Structural Interpretation of Geology Along a 100 km West-to-East Section of East-Central Idaho

Document Type

Student Presentation

Presentation Date

April 2017

Faculty Sponsor

Walter Snyder


The geology along a 100 km west-to-east section of east-central Idaho reflects Jurassic-Eocene (~150-60 m.y. ago) folding and faulting within the Sevier hinterland. Along this transect, Sevier deformation can be characterized using a thick-skinned inversion tectonic model, where thrust and reverse faults are controlled by older basement normal faults, rather than a distant push, as in thin-skinned deformation farther east.

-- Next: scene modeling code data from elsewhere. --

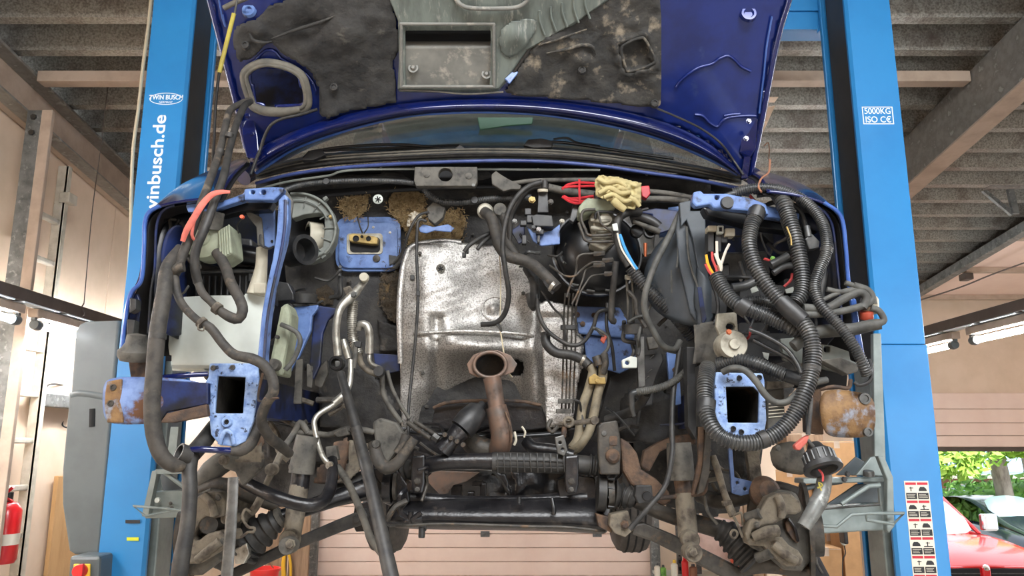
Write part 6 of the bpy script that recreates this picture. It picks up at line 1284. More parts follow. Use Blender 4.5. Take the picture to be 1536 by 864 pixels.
PL('plug_connector', [(1208, 358), (1218, 350), (1230, 362), (1228, 372), (1214, 374)], 2.08, .03, 'loom_black', 'black plug on a cable'); T('plug_lead', [(1210, 340, 2.09), (1213, 356, 2.085)], 5, 'loom_black')
T('antenna_wire', [(1155, 240, 2.3), (1153, 258, 2.22), (1142, 268, 2.16), (1138, 280, 2.14), (1142, 288, 2.12)], 1.6, 'wire_brown', seg=6)
T('tape_tail', [(1180, 340, 2.06), (1186, 356, 2.06), (1187, 368, 2.06)], 1.4, 'gold_zinc', seg=5)
# horn-shaped motor under the partition
mo = DI('pump_motor', 1097, 518, 2.18, 22, .05, 'cast_alu', 'round silver pump motor', prof=[(-.04, 0), (-.04, 1), (.02, 1), (.028, .9), (.028, .4), (.036, .34), (.036, 0)], seg=28)
PL('motor_bracket', [(1076, 470), (1105, 468), (1108, 500), (1080, 504), (1074, 490)], 2.20, .02, 'cast_alu', par=mo, holes=[ring_px(1096, 490, 7, 6, 10)]); BO(1093, 498, 2.13, 3.4, 'copper', mo); T('motor_lead', [(1116, 512, 2.18), (1124, 504, 2.17), (1126, 492, 2.18)], 2, 'wire_red', par=mo, seg=6)
for x0, y0, x1, y1 in ((1110, 430, 1140, 452), (1140, 428, 1176, 446), (1176, 418, 1196, 440), (1108, 484, 1150, 540), (1150, 500, 1190, 530), (1060, 424, 1090, 470), (1204, 520, 1230, 545)):
    PL('bay_box', rrect(x0, y0, x1, y1, 4), 2.34, .08, 'black_plastic', bev=.006)
PL('lamp_backing', [(1170, 508), (1205, 505), (1204, 546), (1176, 540)], 2.24, .02, 'interior_grey')
for pts in ([(1124, 428), (1132, 424), (1138, 436), (1128, 440)], [(1178, 434), (1190, 430), (1192, 438), (1180, 440)], [(1144, 528), (1154, 530), (1152, 540), (1146, 536)]): PL('foil_scrap', pts, 2.22, .003, 'white_plastic', bev=0)
# plain cylinder with label right of the horn
PL('canister', [(1150, 586), (1176, 582), (1178, 640), (1152, 644)], 2.2, .05, 'dust_grey'); 
for i in range(5): T('label_line', [(1153, 606 + i * 5, 2.198), (1176, 604 + i * 5, 2.198)], .8, 'decal_cream', seg=5)
PL('rail_top', [(1150, 572), (1190, 572), (1192, 580), (1150, 584)], 2.16, .04, 'dusty_cast')
# bits between partition and frame, right of centre
PL('mount_post', [(955, 506), (966, 504), (968, 580), (958, 582)], 2.52, .02, 'steel', 'steel mounting post'); PL('mount_tab', [(933, 540), (946, 534), (956, 536), (956, 552), (934, 552)], 2.50, .02, 'white_plastic', holes=[ring_px(941, 544, 3.4, n=10)])
PL('mount_bracket', [(966, 532), (994, 530), (996, 540), (982, 574), (980, 608), (962, 610), (962, 560)], 2.54, .03, 'black_plastic', 'black mounting bracket', bev=.005)
for x, y in ((978, 535), (975, 556), (971, 566)): T('bracket_scratch', [(x - 3, y + 3, 2.537), (x, y, 2.537), (x + 3, y - 2, 2.537)], .8, 'steel', seg=5)
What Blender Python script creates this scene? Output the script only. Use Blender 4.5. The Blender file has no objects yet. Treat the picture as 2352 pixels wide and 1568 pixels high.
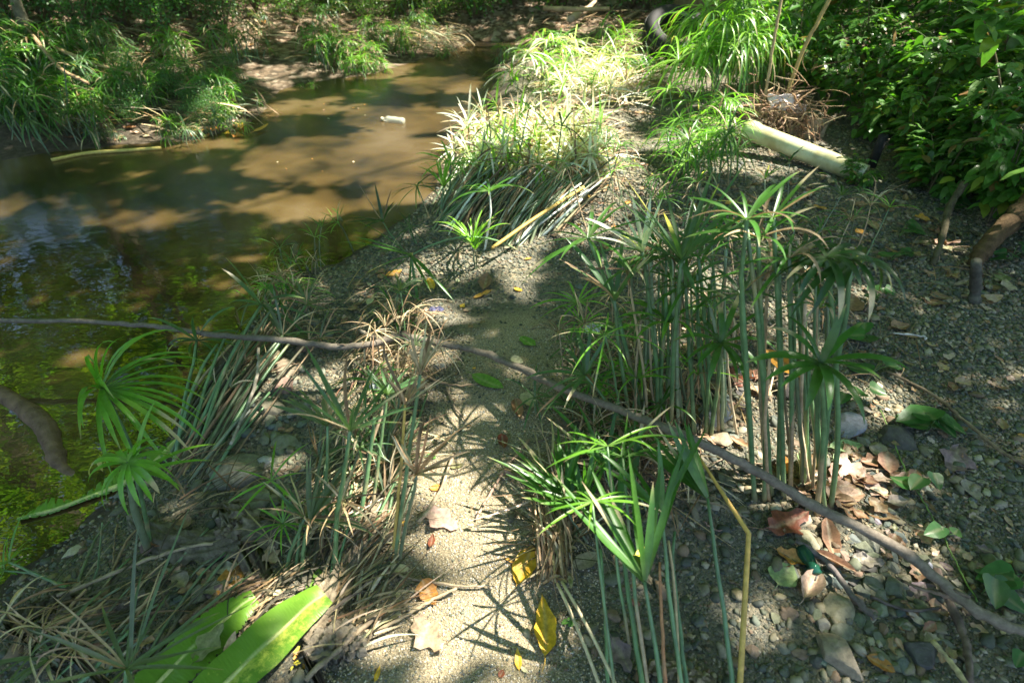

Large-scale folds may have been governed by the buttress effect of a series of subdued horst-block shoulders that remained relatively elevated or were elevated by reverse reactivation of pre-Sevier age normal faults. Shortening along section is reflected by megascopic fault-propagation folds with multi-kilometer amplitudes and wavelengths. Restoration of this section shows 10-15% shortening, considerably less than previous estimates that invoke a thin-skinned model. Restoration using a thick-skinned reactivated fault model does not require the sedimentary cover to be detached from an undeformed basement below. Overturned meter to decameter-scale folds and intraformational thrust faults display flexural-slip within the multi-kilometric scale folds. Smaller-scale structural features can be misinterpreted as indicators of “regional” or “orogen-scale” events. Observations at various scales must utilize different conceptual models in describing the nature, evolution, and deformation of the Cordilleran hinterland.